So we took a short break before we entered, what I affectionately refer to as "The Great Brown". It's that vast area of Eastern Washington beyond the Cascade mountains stretching almost to the city limits of Spokane. Semi-arid. Basically flat, empty, rocky, and save for a brief period in spring - brown. Brown as an environmentalist's lawn in July. Brown as a eco-friendly naturally-died macrame hanger. Brown as a Charlie. Here the freeway is straight, and flat, and goes on forever and ever and ever and a bit further than that. The traffic was light and everyone was behaving themselves.
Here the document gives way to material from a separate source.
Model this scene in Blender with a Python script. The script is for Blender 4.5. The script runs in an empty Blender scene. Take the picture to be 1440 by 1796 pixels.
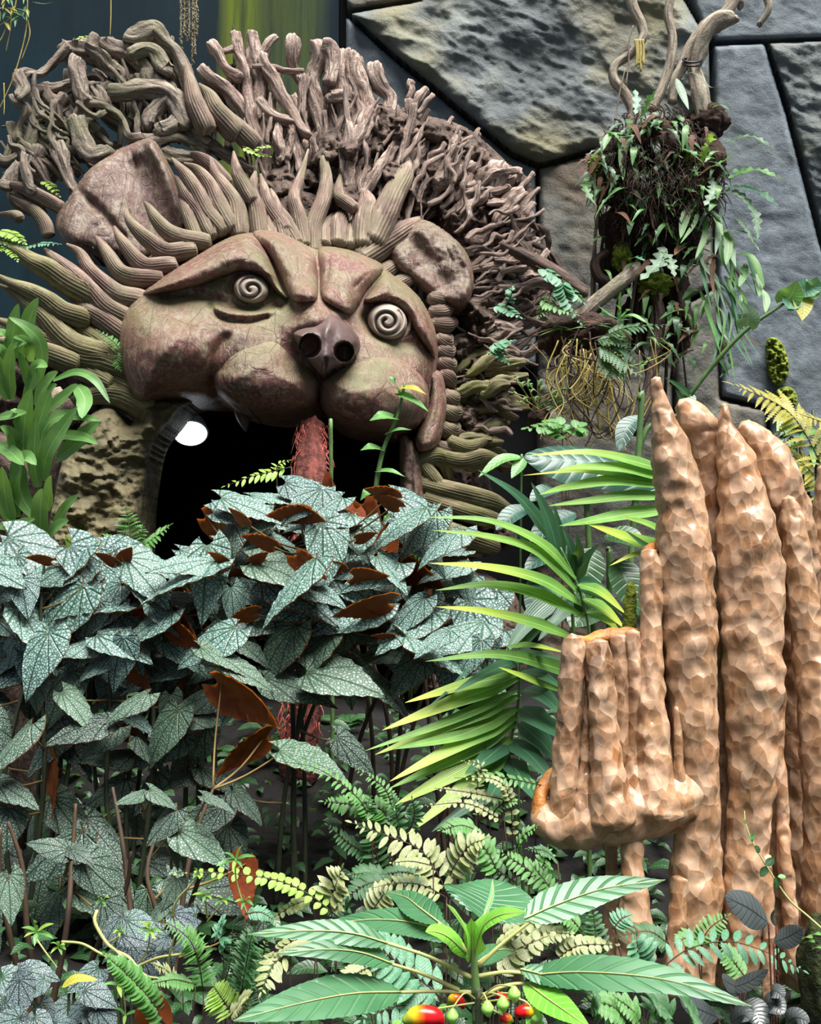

That is to say that the next 100 miles was, no other way to put it, dead-on boring. Bang your head against the handlebars boring. Nothing to do but set the cruise control on the Vision and practice my mad skills of riding without hands. It's an amazing sight and one that never fails to get a reaction from the people on the road. I'm not sure your Mom appreciates this particular talent. She doesn't say anything, but I can infer much from the screaming and the pounding of fists and the raking of the nails on my exposed neck as I stretch my arms out to the side like wings and make airplane noises.
"Rrrrrrooooooooommmmmmmm!!!! Zzzzrooooooooooommmmm!!!!"
"Eeeeeeeiiiiiieeeeeee!!!!", your Mother would respond. Bam. Bam. Bambambambambambambambam!
"Whhooooooosssssshhhhhhhh!!!" "VvvvvvvrrrrrrrooooooooommMMMMM!!!"
"Aaaiiieeeeeeeeeeeee!!!!" Bambambambambambambam.
So as you can see, we found a way to entertain ourselves. Remember Amber, the secret to life is making your own joy no matter what the situation.
We finally reach the town of Ritzville, where we will leave our eastern heading and turn north towards Canada. Here we will pull off the "slab", as the freeway is referred to in the biking community, to give ourselves a much needed break and a bite to eat. For some reason, my upper back and neck was a little sore and Mom said her arms and fists were killing her. You just never know what muscles you use when you ride. We saw a sign that proclaimed - and quite succiently I thought - "EATS!" This was the place for us. I appreciate advertising that doesn't beat around the bush. There was no mystery here. No 'TJ McDoolde Hackers'. No 'Peach Tree', which, contrary to its name offers neither peaches NOR trees on its menu. Or 'Cannibal Jacks' which I won't even get into here but take my word was quite a disappointment. And despite what my lawyer said, I still think is open to a lawsuit for false advertising. Plus, the staff is quite testy and uncooperative.